Interesting, because the link I posted to a Hoover essay indicates that some eminent scholars of Fascism don't think the ideology has "any real coherent features at all" (unlike the programmatic nature of Marxism).

That end results are similar does not mean that the ideologies are similar.


How did concentration camps end up in both the Soviet Unioin and Nazi Germany, but not in, oh, Holland, Britain, the U.S, or Australia?


Because they were totalitarian states, Coggins. New word! :)

And also abman points out we have some detained American Citizens in the past and there's that little Guantanamo Bay thingy majingy that sorta looks suspicious...

Moniker, are you seriously saying that the corporate Syndicalism of Fascist Italy, or the utter domination and control of heavy industry by the Nazis is Laissez-faire?


Nope! That's not what I said. I was showing you the left right political scale and how theoretically the ideologies differ. That socialism and fascist societies may have crappy lives usually, are totalitarian, usually, and have similarities does not mean the core ideology of what they aim to achieve is similar.

by the way, you can't usually pinpoint one set economic system for states that are fascist as I've already stated in this thread.

Yet, you want to talk about Fascist Italy to get a grasp as to how the economics were secondary (whereas economics are not secondary to the ideology of socialism -- this is a lil clue by the way) let's do it! The first few years Mussolini supported Laissez Faire economics (and even stated so!) then the Great Depression hit and then government regulations on the free market and strict control over banks, prices, etc.. took effect. Interesting how those fascists just did whatever that suited their purpose at the time, eh? That's cause the IDEOLOGY of fascism is not dependent upon one economic set up or another.

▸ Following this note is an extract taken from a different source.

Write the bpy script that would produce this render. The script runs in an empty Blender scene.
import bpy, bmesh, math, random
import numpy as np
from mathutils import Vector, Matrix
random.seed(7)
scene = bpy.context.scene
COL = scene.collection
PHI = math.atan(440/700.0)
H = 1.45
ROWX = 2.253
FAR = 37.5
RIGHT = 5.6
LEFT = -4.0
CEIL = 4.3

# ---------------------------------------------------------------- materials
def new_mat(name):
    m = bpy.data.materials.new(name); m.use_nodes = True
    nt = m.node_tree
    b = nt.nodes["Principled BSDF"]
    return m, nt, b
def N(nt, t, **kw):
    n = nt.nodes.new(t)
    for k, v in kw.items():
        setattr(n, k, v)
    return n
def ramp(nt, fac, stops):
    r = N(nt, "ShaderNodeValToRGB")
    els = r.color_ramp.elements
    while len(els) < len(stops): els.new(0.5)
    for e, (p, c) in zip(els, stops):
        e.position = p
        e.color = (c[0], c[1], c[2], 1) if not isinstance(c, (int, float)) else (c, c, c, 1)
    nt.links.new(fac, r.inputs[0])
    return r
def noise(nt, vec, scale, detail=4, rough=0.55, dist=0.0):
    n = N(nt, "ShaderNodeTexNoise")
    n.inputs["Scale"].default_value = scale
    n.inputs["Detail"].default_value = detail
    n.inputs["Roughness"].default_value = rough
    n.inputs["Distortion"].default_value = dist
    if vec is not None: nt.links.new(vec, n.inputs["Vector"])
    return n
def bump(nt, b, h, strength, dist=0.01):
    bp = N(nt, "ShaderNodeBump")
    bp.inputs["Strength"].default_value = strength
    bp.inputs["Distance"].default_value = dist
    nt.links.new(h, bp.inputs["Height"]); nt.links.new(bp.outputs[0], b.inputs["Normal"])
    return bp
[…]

It's actually difficult to even make broad generalized statements about economics when it deals with fascist states. Most often the economics was secondary or not seen as important to those that rose to power. The driving force behind the fascists ideology was supremacy in class, ethnicity, as well as nation. Social darwinism is perfectly acceptable and encouraged in the fascist state.


This is surface froth, in my view. See the 25 point plan of the Nazi Party platform. The Ludwig Von Mises Institute has an extensive video library, one excellent series of which The Economics of Fascism, will serve to dispel a great deal of the traditional public school and mainstream media fluff we've all been taught concerning this issue.

Really? Well, explain why Mussolini changed from Laissez Faire policies to strict government regulation of the economic sphere when the Great Depression struck? Please?

Snipped a bunch 'cause I can't do this all night. May come back tomorrow.